Configure NTFS permissions

However you choose to impersonate accounts within ASP.NET, if the file system on the remote computer is NTFS, you must set the permissions on the remote computer correctly. For example, you must set the following permissions on the database file:

  • Read
  • Write
  • Execute
  • Change

In addition, you must set the following permissions on the folder in which the file resides:

  • Read
  • Write
  • Execute
  • Delete
  • Change

If there are multiple possible user accounts, such as in Basic or Digest authentication, create a group, add the user accounts to this group, and then grant privileges to the group.

Configure Share Permissions

Like NTFS file system permissions, you must also set share permissions to allow access for the same user, users, or group.

You may be tempted to use the administrative shares, which Windows creates for each drive (such as the C drive). However, it is better to create a new share because the administrative shares require that you add all users who use the share to the Administrators group.

If the database is stored on a platform other than a Microsoft Windows platform, you must configure this share appropriately for the destination platform.

Replicate the IIS Computer's local user accounts

To grant share and NTFS permissions to the impersonated user, the Access computer must recognize that user account. If the account is a domain account, you can add it to the permissions lists on both computers. If one or more of the accounts is a local account on the IIS computer, it will not be recognized on the Access computer. To resolve this problem, use the same user name and the same password to create a duplicate local account on the Access computer.

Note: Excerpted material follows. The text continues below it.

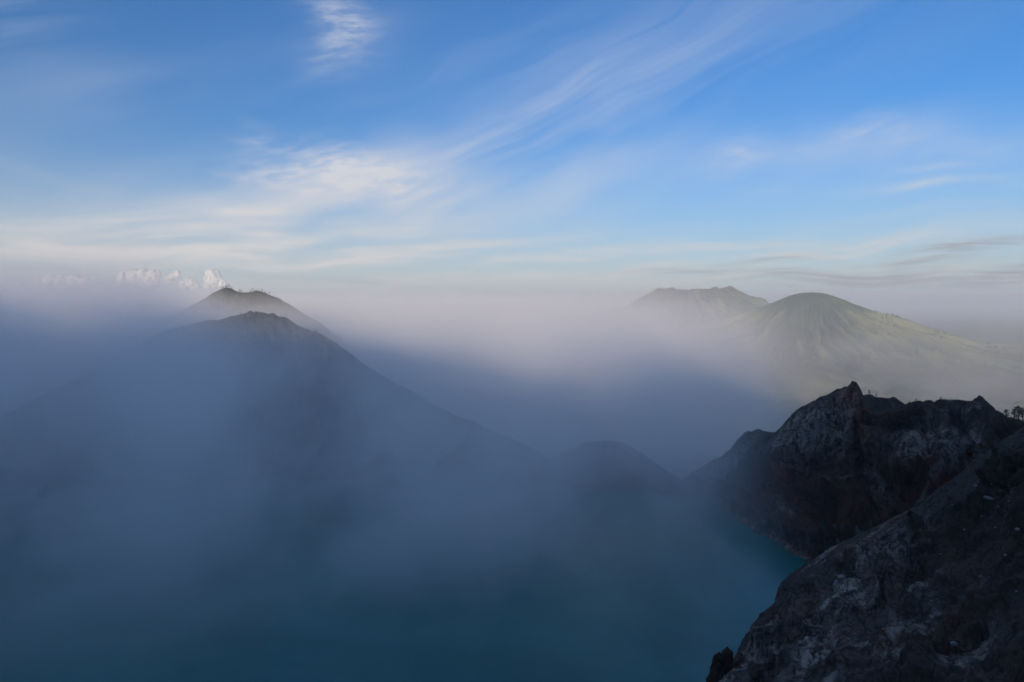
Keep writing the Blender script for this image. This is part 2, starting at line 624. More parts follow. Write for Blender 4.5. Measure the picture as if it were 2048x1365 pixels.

Configure local security policy permissions

You must also give the same account, accounts, or group permission to access the computer in the local security policy, unless the account or accounts already belong to a group that has permission (such as the Everyone group). You must grant the following permissions:

  • Log on locally
  • Access this computer from the network

To access the local security policy editor, follow these steps:

  1. In Control Panel, double-click Administrative tools, and then double-click Local Security Policy.
  2. Expand the Security Settings node, the Local Policies node, and the User Rights Assignment node to access the Log on locally permission and the Access this computer from the network permission.